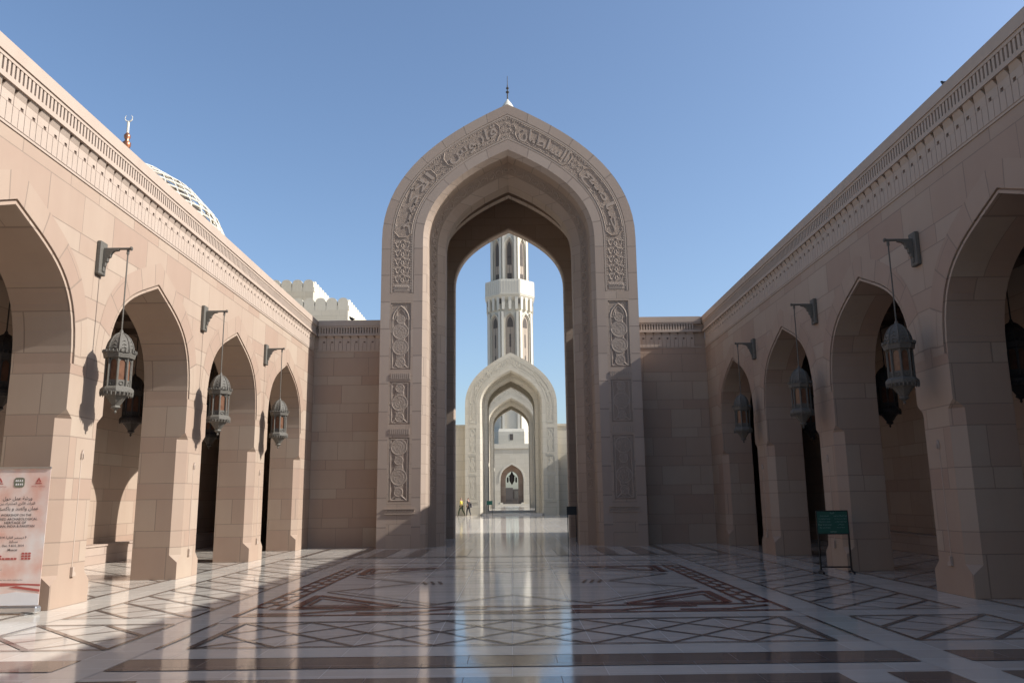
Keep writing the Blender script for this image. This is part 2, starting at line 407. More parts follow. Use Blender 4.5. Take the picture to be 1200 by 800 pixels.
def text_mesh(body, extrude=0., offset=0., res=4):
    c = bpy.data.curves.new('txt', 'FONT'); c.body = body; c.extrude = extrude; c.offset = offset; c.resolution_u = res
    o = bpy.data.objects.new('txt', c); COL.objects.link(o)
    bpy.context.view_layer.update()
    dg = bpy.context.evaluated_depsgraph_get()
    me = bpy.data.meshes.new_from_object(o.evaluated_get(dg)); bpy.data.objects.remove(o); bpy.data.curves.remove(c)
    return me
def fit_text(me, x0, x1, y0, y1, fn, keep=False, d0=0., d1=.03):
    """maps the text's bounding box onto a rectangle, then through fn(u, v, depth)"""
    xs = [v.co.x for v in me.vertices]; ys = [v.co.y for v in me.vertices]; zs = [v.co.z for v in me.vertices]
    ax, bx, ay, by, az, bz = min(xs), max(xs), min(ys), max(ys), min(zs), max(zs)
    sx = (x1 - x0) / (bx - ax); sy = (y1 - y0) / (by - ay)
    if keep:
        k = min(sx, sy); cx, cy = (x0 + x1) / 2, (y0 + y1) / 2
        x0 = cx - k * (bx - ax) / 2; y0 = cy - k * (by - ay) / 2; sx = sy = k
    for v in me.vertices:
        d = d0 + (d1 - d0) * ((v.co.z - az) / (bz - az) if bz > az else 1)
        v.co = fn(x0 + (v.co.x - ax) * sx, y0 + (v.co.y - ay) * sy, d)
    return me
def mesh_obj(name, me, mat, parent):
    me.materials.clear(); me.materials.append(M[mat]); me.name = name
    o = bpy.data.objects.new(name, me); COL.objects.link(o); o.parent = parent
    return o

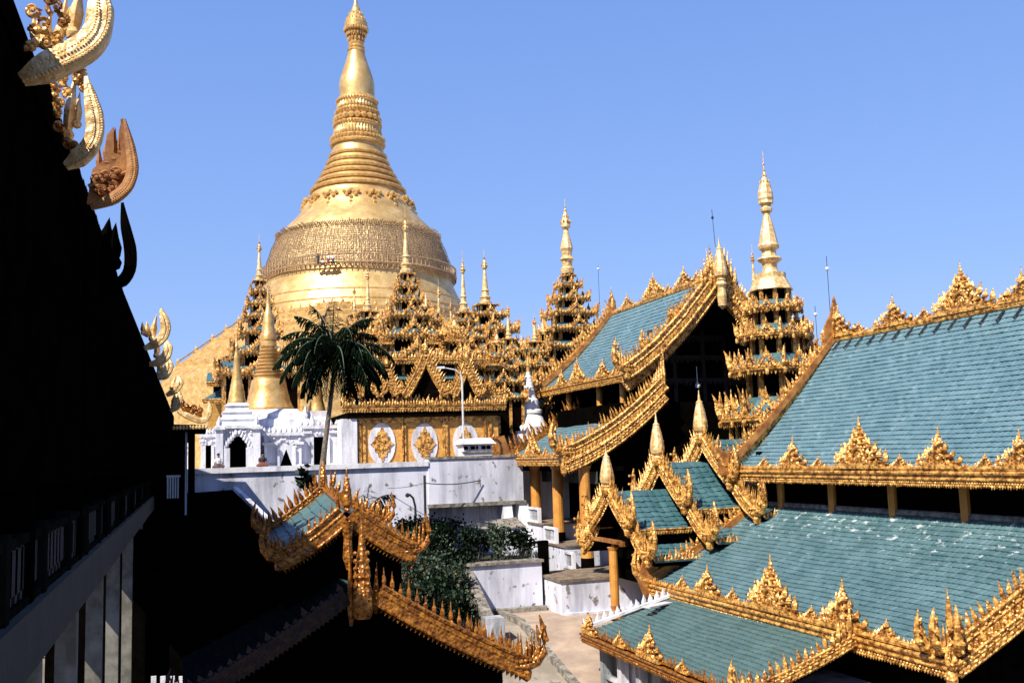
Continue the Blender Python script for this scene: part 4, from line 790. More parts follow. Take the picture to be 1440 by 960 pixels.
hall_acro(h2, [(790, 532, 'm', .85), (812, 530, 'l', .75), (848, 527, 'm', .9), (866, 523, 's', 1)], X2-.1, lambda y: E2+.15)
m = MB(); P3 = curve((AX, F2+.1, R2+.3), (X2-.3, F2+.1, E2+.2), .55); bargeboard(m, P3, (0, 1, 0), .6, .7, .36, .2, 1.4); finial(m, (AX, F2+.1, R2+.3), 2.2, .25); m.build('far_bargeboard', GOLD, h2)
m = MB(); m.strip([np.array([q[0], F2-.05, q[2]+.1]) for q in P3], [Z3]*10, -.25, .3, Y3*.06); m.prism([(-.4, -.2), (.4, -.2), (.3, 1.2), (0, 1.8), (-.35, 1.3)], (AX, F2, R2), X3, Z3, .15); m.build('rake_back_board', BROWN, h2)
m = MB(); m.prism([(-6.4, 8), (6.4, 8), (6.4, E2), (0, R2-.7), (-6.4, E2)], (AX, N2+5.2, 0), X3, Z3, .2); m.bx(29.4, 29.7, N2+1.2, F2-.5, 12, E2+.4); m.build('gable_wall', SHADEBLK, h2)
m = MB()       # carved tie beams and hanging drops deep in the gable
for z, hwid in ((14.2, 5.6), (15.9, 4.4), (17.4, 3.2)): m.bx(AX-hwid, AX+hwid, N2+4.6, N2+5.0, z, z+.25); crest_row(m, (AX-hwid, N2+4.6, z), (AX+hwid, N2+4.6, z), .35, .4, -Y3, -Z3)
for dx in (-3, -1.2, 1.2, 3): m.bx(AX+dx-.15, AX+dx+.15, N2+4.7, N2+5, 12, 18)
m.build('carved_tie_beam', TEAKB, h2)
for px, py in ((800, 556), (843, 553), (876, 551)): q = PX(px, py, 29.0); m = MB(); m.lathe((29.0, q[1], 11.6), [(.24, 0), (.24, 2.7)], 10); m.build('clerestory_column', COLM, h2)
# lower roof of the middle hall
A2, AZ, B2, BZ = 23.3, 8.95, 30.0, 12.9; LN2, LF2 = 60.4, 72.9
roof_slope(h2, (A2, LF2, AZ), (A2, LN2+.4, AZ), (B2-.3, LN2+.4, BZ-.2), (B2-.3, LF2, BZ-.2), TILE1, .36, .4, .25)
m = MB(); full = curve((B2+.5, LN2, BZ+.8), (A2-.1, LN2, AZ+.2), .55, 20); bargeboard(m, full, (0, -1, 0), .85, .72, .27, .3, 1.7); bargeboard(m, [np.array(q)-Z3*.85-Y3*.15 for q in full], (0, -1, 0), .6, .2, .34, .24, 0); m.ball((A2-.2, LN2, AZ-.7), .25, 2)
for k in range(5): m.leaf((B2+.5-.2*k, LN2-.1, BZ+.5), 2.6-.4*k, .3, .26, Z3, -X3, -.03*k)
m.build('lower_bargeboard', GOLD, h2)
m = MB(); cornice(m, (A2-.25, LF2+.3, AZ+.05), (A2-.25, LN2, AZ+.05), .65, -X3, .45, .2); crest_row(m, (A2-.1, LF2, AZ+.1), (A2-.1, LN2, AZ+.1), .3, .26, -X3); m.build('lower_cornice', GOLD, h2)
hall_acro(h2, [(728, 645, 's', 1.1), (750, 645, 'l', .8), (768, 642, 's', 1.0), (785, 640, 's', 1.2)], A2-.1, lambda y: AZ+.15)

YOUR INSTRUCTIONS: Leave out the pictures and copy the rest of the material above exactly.

OUTPUT:
Keep writing the Blender script for this image. This is part 2, starting at line 407. More parts follow. Use Blender 4.5. Take the picture to be 1200 by 800 pixels.
def text_mesh(body, extrude=0., offset=0., res=4):
    c = bpy.data.curves.new('txt', 'FONT'); c.body = body; c.extrude = extrude; c.offset = offset; c.resolution_u = res
    o = bpy.data.objects.new('txt', c); COL.objects.link(o)
    bpy.context.view_layer.update()
    dg = bpy.context.evaluated_depsgraph_get()
    me = bpy.data.meshes.new_from_object(o.evaluated_get(dg)); bpy.data.objects.remove(o); bpy.data.curves.remove(c)
    return me
def fit_text(me, x0, x1, y0, y1, fn, keep=False, d0=0., d1=.03):
    """maps the text's bounding box onto a rectangle, then through fn(u, v, depth)"""
    xs = [v.co.x for v in me.vertices]; ys = [v.co.y for v in me.vertices]; zs = [v.co.z for v in me.vertices]
    ax, bx, ay, by, az, bz = min(xs), max(xs), min(ys), max(ys), min(zs), max(zs)
    sx = (x1 - x0) / (bx - ax); sy = (y1 - y0) / (by - ay)
    if keep:
        k = min(sx, sy); cx, cy = (x0 + x1) / 2, (y0 + y1) / 2
        x0 = cx - k * (bx - ax) / 2; y0 = cy - k * (by - ay) / 2; sx = sy = k
    for v in me.vertices:
        d = d0 + (d1 - d0) * ((v.co.z - az) / (bz - az) if bz > az else 1)
        v.co = fn(x0 + (v.co.x - ax) * sx, y0 + (v.co.y - ay) * sy, d)
    return me
def mesh_obj(name, me, mat, parent):
    me.materials.clear(); me.materials.append(M[mat]); me.name = name
    o = bpy.data.objects.new(name, me); COL.objects.link(o); o.parent = parent
    return o

Continue the Blender Python script for this scene: part 4, from line 790. More parts follow. Take the picture to be 1440 by 960 pixels.
hall_acro(h2, [(790, 532, 'm', .85), (812, 530, 'l', .75), (848, 527, 'm', .9), (866, 523, 's', 1)], X2-.1, lambda y: E2+.15)
m = MB(); P3 = curve((AX, F2+.1, R2+.3), (X2-.3, F2+.1, E2+.2), .55); bargeboard(m, P3, (0, 1, 0), .6, .7, .36, .2, 1.4); finial(m, (AX, F2+.1, R2+.3), 2.2, .25); m.build('far_bargeboard', GOLD, h2)
m = MB(); m.strip([np.array([q[0], F2-.05, q[2]+.1]) for q in P3], [Z3]*10, -.25, .3, Y3*.06); m.prism([(-.4, -.2), (.4, -.2), (.3, 1.2), (0, 1.8), (-.35, 1.3)], (AX, F2, R2), X3, Z3, .15); m.build('rake_back_board', BROWN, h2)
m = MB(); m.prism([(-6.4, 8), (6.4, 8), (6.4, E2), (0, R2-.7), (-6.4, E2)], (AX, N2+5.2, 0), X3, Z3, .2); m.bx(29.4, 29.7, N2+1.2, F2-.5, 12, E2+.4); m.build('gable_wall', SHADEBLK, h2)
m = MB()       # carved tie beams and hanging drops deep in the gable
for z, hwid in ((14.2, 5.6), (15.9, 4.4), (17.4, 3.2)): m.bx(AX-hwid, AX+hwid, N2+4.6, N2+5.0, z, z+.25); crest_row(m, (AX-hwid, N2+4.6, z), (AX+hwid, N2+4.6, z), .35, .4, -Y3, -Z3)
for dx in (-3, -1.2, 1.2, 3): m.bx(AX+dx-.15, AX+dx+.15, N2+4.7, N2+5, 12, 18)
m.build('carved_tie_beam', TEAKB, h2)
for px, py in ((800, 556), (843, 553), (876, 551)): q = PX(px, py, 29.0); m = MB(); m.lathe((29.0, q[1], 11.6), [(.24, 0), (.24, 2.7)], 10); m.build('clerestory_column', COLM, h2)
# lower roof of the middle hall
A2, AZ, B2, BZ = 23.3, 8.95, 30.0, 12.9; LN2, LF2 = 60.4, 72.9
roof_slope(h2, (A2, LF2, AZ), (A2, LN2+.4, AZ), (B2-.3, LN2+.4, BZ-.2), (B2-.3, LF2, BZ-.2), TILE1, .36, .4, .25)
m = MB(); full = curve((B2+.5, LN2, BZ+.8), (A2-.1, LN2, AZ+.2), .55, 20); bargeboard(m, full, (0, -1, 0), .85, .72, .27, .3, 1.7); bargeboard(m, [np.array(q)-Z3*.85-Y3*.15 for q in full], (0, -1, 0), .6, .2, .34, .24, 0); m.ball((A2-.2, LN2, AZ-.7), .25, 2)
for k in range(5): m.leaf((B2+.5-.2*k, LN2-.1, BZ+.5), 2.6-.4*k, .3, .26, Z3, -X3, -.03*k)
m.build('lower_bargeboard', GOLD, h2)
m = MB(); cornice(m, (A2-.25, LF2+.3, AZ+.05), (A2-.25, LN2, AZ+.05), .65, -X3, .45, .2); crest_row(m, (A2-.1, LF2, AZ+.1), (A2-.1, LN2, AZ+.1), .3, .26, -X3); m.build('lower_cornice', GOLD, h2)
hall_acro(h2, [(728, 645, 's', 1.1), (750, 645, 'l', .8), (768, 642, 's', 1.0), (785, 640, 's', 1.2)], A2-.1, lambda y: AZ+.15)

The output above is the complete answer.